Exact reproduction is required for the lines bounded by the one containing "Reconstruct this image" and the one containing "sc.camera = camo", both bounds included. Print them without any pictures.
--- Begin Given records ---
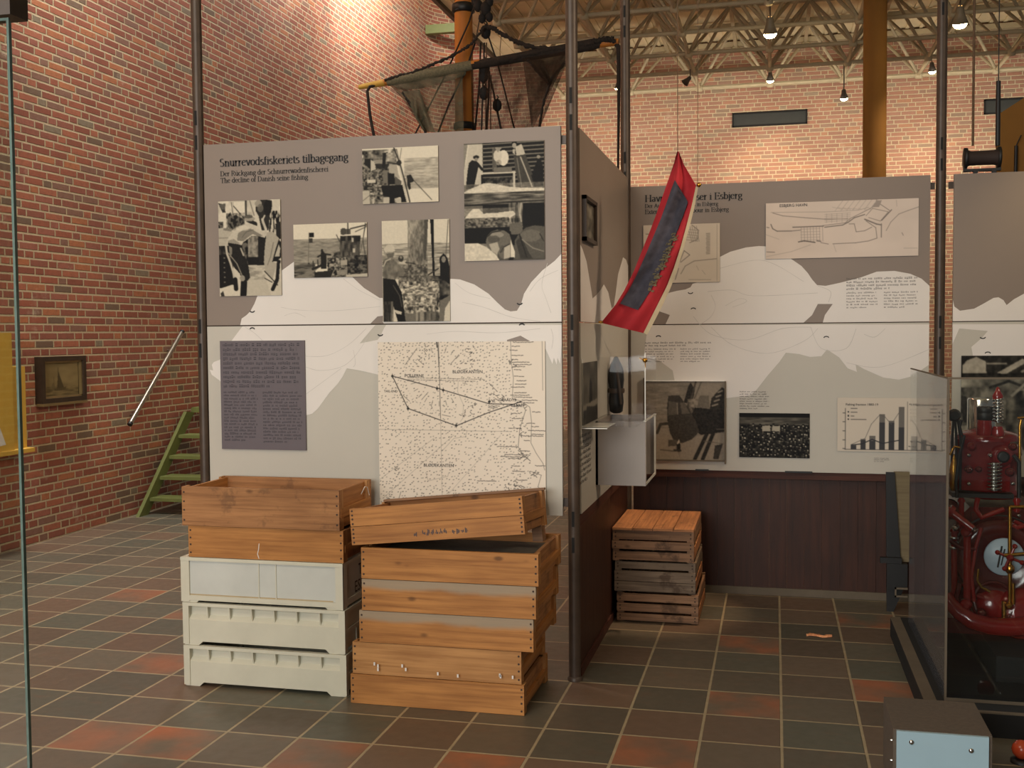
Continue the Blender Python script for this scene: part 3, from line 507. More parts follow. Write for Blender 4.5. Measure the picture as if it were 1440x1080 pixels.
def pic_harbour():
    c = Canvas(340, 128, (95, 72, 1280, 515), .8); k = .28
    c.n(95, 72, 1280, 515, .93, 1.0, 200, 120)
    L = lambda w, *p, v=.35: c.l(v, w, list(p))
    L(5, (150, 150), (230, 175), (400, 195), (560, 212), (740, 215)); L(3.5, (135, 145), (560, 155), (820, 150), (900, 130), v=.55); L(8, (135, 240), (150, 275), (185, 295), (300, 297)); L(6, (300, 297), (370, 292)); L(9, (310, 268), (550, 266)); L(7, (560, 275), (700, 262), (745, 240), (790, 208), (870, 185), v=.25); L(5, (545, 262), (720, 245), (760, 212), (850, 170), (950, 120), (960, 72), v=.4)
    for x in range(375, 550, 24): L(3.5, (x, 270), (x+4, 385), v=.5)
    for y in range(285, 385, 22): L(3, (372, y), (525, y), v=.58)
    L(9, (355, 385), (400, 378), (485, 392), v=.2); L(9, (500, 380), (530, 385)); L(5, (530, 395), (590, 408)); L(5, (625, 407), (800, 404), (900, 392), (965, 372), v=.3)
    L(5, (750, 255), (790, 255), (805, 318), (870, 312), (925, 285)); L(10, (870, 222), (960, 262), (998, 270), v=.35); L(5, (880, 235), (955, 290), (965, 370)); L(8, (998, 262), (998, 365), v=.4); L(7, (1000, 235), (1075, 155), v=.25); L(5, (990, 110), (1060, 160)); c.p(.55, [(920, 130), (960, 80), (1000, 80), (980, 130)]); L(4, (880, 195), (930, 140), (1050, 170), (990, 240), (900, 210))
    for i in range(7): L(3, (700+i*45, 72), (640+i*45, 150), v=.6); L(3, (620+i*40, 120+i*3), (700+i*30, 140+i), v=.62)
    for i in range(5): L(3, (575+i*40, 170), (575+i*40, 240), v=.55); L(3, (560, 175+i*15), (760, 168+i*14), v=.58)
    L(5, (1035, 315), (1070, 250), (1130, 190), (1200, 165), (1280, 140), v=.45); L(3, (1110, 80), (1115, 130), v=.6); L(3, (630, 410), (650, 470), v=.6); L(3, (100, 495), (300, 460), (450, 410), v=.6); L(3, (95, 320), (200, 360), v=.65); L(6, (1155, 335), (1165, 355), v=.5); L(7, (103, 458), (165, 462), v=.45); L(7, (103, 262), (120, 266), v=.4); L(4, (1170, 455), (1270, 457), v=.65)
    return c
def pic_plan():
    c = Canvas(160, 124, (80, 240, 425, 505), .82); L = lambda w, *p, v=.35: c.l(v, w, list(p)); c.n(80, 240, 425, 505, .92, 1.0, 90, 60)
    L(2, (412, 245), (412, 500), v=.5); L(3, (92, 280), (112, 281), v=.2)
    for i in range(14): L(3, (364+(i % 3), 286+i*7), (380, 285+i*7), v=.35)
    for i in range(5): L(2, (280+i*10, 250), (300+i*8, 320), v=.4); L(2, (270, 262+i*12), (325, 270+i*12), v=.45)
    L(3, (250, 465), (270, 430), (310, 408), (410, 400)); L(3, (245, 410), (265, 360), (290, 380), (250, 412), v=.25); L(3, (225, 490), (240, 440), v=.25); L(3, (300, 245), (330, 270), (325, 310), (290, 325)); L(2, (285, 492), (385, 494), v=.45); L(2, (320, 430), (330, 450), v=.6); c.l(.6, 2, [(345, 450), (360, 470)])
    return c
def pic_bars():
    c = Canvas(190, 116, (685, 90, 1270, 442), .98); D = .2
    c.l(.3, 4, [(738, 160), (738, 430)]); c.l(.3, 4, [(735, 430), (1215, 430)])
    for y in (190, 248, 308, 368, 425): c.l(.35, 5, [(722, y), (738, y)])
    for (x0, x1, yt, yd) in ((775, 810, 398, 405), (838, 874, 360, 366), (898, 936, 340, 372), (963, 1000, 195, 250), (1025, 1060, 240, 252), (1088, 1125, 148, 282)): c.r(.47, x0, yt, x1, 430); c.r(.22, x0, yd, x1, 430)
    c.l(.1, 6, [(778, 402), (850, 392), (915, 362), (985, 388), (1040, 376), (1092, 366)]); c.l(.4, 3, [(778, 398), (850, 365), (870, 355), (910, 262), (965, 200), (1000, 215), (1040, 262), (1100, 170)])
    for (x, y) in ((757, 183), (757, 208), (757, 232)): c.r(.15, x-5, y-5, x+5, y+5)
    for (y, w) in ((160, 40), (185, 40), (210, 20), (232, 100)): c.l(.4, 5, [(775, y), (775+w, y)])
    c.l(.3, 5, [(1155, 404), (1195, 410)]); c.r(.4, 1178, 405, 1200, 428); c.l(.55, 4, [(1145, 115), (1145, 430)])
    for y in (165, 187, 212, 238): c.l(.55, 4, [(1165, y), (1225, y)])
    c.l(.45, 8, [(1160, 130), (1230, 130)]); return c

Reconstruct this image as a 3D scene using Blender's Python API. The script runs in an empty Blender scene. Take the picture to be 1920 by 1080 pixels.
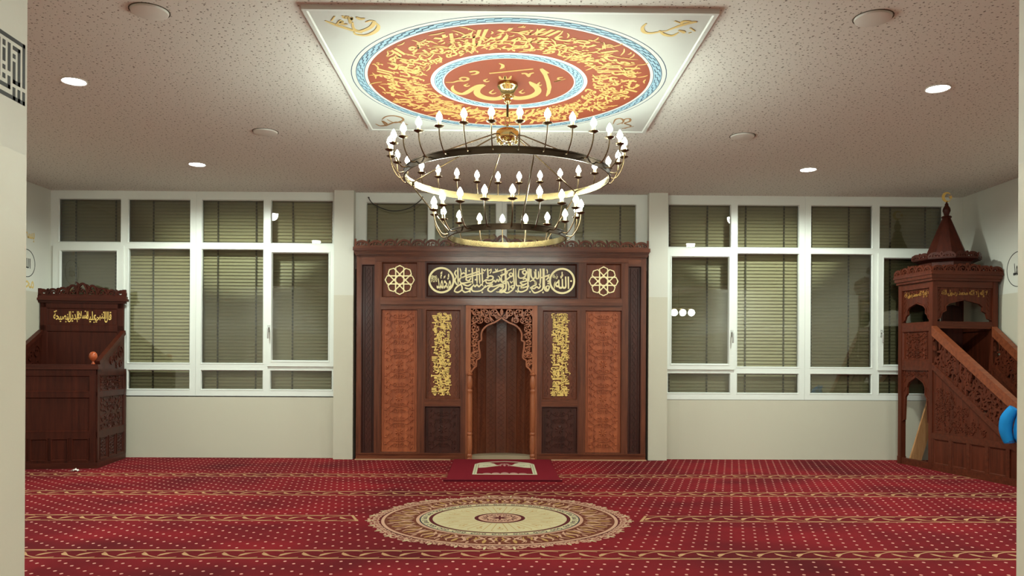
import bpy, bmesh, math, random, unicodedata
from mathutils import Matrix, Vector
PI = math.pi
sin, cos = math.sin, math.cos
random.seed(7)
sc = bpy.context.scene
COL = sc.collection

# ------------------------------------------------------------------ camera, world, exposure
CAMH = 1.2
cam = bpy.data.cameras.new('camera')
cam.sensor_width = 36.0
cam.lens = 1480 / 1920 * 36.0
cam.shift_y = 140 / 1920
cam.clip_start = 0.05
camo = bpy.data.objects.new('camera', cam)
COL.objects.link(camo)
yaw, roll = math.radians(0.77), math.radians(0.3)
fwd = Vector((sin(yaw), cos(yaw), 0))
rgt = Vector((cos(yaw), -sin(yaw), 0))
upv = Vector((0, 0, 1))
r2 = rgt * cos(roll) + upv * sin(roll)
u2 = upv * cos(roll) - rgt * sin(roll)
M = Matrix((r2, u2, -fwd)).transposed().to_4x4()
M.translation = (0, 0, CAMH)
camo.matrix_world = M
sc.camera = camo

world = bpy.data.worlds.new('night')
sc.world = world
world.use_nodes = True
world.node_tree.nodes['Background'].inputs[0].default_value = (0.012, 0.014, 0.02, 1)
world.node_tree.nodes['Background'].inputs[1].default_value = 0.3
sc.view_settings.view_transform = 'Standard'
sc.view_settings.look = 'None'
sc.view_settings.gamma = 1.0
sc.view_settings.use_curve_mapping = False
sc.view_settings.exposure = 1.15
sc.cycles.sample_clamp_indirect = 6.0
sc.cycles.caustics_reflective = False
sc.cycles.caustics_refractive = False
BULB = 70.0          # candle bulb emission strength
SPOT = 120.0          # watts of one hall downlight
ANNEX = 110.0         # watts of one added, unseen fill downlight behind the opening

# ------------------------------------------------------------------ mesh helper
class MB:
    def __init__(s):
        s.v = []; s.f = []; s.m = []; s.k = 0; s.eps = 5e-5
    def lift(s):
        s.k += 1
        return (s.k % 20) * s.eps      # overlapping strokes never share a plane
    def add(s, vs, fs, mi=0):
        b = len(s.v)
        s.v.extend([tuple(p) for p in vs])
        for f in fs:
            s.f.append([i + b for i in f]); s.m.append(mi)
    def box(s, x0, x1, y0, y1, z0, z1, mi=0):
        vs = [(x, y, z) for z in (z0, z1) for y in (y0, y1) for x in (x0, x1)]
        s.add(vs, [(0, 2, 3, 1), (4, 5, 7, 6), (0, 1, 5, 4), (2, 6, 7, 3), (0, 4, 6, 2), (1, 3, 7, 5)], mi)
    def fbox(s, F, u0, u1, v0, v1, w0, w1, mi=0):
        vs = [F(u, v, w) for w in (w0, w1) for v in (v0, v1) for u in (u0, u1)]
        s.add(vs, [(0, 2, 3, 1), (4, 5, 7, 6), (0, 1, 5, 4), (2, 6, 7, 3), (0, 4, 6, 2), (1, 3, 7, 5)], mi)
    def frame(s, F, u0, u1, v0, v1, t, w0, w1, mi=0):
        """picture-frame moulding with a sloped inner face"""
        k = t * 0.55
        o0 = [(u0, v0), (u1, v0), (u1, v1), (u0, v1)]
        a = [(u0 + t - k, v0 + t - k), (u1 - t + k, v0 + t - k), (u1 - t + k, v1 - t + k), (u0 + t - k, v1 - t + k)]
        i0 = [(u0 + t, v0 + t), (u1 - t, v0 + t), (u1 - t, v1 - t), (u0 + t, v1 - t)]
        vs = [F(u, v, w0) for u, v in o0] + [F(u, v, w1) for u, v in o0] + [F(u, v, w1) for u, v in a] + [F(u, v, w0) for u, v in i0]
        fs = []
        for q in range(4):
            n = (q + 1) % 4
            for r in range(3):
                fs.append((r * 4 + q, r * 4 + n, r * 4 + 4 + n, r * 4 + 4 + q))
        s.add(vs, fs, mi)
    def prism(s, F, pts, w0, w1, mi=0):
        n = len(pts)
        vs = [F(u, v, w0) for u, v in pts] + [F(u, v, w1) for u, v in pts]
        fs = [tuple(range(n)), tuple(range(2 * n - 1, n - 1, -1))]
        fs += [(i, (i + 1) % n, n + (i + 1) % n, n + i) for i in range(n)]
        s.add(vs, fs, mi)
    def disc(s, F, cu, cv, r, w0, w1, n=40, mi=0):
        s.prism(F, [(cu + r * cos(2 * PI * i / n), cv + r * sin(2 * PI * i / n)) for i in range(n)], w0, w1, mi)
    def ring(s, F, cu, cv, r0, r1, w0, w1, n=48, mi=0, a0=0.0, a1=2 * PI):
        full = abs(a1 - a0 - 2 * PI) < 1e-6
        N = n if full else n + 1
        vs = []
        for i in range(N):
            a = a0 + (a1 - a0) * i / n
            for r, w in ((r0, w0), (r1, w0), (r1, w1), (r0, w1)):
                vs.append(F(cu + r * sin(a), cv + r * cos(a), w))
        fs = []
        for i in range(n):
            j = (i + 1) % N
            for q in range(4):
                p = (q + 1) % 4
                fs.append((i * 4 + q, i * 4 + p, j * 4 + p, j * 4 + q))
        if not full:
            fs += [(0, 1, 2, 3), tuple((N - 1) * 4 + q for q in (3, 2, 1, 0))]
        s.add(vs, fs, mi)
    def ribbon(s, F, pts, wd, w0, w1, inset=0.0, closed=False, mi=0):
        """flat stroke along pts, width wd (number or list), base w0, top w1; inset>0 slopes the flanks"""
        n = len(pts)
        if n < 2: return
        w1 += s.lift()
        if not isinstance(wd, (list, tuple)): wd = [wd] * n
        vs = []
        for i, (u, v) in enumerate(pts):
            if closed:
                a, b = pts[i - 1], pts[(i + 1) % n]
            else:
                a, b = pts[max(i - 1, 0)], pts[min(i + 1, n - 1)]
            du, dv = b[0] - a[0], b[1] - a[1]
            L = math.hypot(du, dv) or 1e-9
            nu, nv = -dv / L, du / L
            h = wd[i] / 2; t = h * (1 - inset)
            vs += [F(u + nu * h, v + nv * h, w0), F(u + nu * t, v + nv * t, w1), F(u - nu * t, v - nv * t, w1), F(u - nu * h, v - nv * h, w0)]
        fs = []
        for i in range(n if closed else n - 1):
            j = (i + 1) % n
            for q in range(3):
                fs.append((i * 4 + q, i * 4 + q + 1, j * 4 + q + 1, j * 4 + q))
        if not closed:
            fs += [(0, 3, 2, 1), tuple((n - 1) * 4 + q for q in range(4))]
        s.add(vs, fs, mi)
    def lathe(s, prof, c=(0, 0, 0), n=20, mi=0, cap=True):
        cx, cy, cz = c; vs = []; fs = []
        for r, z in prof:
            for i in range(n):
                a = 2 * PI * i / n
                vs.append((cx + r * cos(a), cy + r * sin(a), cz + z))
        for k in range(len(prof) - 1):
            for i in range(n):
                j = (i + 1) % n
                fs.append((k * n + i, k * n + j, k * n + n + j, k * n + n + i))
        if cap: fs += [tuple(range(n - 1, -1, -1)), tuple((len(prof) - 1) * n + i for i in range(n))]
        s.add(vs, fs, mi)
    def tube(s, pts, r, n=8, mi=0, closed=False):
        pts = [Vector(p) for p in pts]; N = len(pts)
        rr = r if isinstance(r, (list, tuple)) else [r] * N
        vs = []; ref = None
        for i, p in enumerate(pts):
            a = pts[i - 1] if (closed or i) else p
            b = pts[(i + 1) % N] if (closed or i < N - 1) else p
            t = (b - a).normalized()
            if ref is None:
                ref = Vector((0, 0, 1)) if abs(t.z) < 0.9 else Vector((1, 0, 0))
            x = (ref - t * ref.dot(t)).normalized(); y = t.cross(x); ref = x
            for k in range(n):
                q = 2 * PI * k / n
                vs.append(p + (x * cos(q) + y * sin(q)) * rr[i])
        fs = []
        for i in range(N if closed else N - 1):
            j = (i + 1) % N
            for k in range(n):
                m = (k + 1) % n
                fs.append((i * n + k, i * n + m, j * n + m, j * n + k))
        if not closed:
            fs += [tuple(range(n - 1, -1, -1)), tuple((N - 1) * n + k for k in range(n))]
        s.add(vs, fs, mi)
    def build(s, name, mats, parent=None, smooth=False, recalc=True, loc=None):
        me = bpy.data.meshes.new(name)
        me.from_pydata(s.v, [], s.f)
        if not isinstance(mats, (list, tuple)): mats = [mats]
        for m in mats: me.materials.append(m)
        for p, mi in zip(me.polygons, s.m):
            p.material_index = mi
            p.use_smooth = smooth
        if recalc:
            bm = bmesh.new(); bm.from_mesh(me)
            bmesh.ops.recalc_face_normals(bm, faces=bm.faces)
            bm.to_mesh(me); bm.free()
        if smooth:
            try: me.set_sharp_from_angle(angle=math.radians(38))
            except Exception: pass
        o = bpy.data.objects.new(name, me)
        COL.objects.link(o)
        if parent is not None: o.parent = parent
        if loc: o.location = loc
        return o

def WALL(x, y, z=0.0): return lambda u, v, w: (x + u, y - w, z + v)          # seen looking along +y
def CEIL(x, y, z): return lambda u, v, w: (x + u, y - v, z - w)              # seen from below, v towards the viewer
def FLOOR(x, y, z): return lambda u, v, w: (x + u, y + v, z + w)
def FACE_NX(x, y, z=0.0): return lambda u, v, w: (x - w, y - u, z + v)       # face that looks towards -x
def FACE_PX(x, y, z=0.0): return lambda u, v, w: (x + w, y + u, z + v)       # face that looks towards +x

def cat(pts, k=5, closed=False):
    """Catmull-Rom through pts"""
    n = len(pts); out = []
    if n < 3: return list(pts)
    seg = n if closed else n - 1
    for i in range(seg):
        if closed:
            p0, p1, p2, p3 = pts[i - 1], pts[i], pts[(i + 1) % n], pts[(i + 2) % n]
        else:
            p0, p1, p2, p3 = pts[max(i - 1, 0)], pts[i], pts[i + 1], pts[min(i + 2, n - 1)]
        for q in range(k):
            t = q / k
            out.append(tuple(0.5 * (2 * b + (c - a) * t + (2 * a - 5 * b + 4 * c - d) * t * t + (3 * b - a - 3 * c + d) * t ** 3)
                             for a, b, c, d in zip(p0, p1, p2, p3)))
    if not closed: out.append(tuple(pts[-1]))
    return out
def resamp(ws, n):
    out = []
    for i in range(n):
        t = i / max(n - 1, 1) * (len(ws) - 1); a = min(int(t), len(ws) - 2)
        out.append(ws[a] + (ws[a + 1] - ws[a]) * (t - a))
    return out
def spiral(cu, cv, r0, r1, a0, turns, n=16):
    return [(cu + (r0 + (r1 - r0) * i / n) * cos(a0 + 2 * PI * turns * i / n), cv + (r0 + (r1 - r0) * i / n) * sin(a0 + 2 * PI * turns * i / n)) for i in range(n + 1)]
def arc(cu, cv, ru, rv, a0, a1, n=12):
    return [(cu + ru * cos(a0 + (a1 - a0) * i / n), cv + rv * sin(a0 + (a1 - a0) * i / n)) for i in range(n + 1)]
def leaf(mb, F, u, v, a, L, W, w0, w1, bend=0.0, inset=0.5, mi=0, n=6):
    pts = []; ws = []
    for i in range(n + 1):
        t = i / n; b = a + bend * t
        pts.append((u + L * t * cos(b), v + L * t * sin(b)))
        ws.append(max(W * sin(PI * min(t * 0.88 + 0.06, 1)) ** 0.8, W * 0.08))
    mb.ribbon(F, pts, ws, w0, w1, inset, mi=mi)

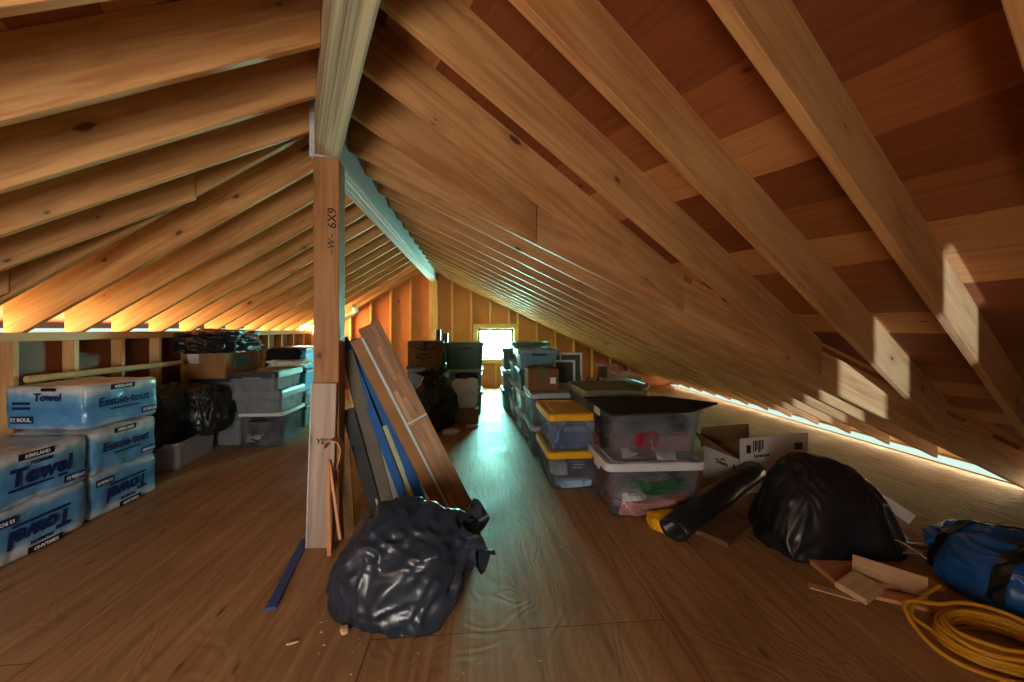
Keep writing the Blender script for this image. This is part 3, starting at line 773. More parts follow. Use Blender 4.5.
--- End Given records ---
— Written solution —
Reconstruct this image as a 3D scene using Blender's Python API. The script runs in an empty Blender scene. Take the picture to be 1920 by 1080 pixels.
import bpy, bmesh, math, random, unicodedata
from mathutils import Matrix, Vector
PI = math.pi
sin, cos = math.sin, math.cos
random.seed(7)
sc = bpy.context.scene
COL = sc.collection

# ------------------------------------------------------------------ camera, world, exposure
CAMH = 1.2
cam = bpy.data.cameras.new('camera')
cam.sensor_width = 36.0
cam.lens = 1480 / 1920 * 36.0
cam.shift_y = 140 / 1920
cam.clip_start = 0.05
camo = bpy.data.objects.new('camera', cam)
COL.objects.link(camo)
yaw, roll = math.radians(0.77), math.radians(0.3)
fwd = Vector((sin(yaw), cos(yaw), 0))
rgt = Vector((cos(yaw), -sin(yaw), 0))
upv = Vector((0, 0, 1))
r2 = rgt * cos(roll) + upv * sin(roll)
u2 = upv * cos(roll) - rgt * sin(roll)
M = Matrix((r2, u2, -fwd)).transposed().to_4x4()
M.translation = (0, 0, CAMH)
camo.matrix_world = M
sc.camera = camo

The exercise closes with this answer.